Selam olsun...


Bugün bir garipti hava. Seyretmeye doyamadığım cümbüşünü bıraktı ruhuma. 

Sabah güneşi görmeden düştüm yollara, ne hikmetse geç kalmadım vaktinde geldim servise bineceğim yere.. 

Henüz çözülememiş bir sorun gibiydi. Havada birkaç bulut, altı kapkara, üstü beyaza çalan gümüş.

Sonra geldi rüzgar. Sakince, acelesiz. Şöyle bir yokladı, okşadı, serinletti. Sevdirdi hani kendini, öyle masum. Ardından sökün etti var gücüyle. 

Anlayamadan saçlar karıştı, ruh karıştı, akıl karıştı. 

Sildi süpürdü geçmişi, kattı önüne doludizgin. 
Ve gök yarıldı. 

Damla damla değil, tane tane hiç değil. Okçuların hepsi aynı anda bıraktı yaylarını sanırsın, öyle şiddetli. Her biri hiddetle düştüler yeryüzüne. Arada bir kılıç ışıltısı çaktı kiminde, kimi sadece öfkesini kustu şiddetle.

İşte tam o anda gördüm gökyüzünün sonsuzluk işaretini. Rengarenk parlıyordu gökte. Tamamını göremedim, sakladı bulutlar. 

Ve bir anda, aniden, yok yere durdu o hiddet. Kalp atışı kadar bile sürmedi. 

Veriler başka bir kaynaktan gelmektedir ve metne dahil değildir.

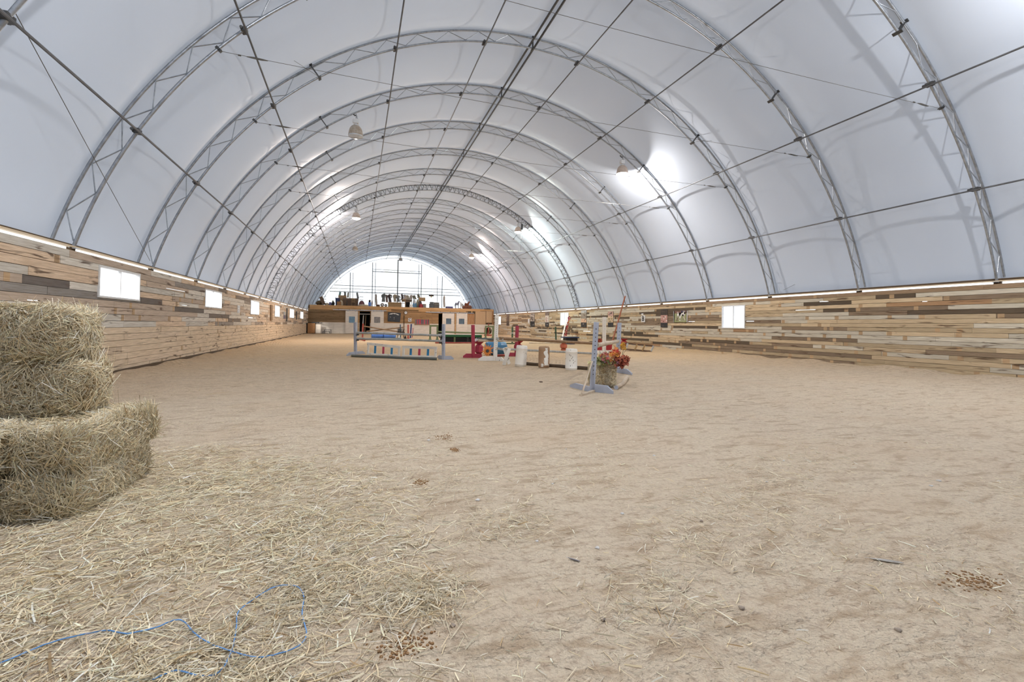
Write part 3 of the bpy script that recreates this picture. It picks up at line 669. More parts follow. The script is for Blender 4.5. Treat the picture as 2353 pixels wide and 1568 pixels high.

Görmeyenler inanmadı, bilemedi.

Acemice kaçar gibi... Bütün bu zamansız vedalaşmaları bir gün konuşmayı düşünerek yatıştıracaktı sanki bu acemi ölüm nedir…

Güneş kıyıdan parladı bir an gözüme. 

Ama ne yapsam birden bire gidişini içimden atamadığımı hissettim... Bu tedirginlik yoruyordu beni, uyumaya çalışmalıydım.

Ah be ne gündü… Görene, duyana, farkedene, yaşayana, hissedene selam olsun…

Yetmeyen bir şeyler vardı hep. Her şey sadece sözlerdeydi sanki. Sanki: ‘Hadi hemen bir şeyler yapalım’ desem hiçbiriniz yok gibiydiniz... 

Hareketsizdiniz sanki hep. Bedenleriniz, elleriniz, ayaklarınız yok gibiydi... İçinizde kimse birbirine bir şey vermeye hazır değilken, herkes birbirinden bir şey alıyor, alamayınca da çaresiz kalıyordu...”

Bu kadar çabuk bu kadar acemice bu kadar fark ettirmeden ölmemeliydi.

Ölen gidiyor, nasıl ne yapıyor bilmiyoruz ama geride kalana çok zor.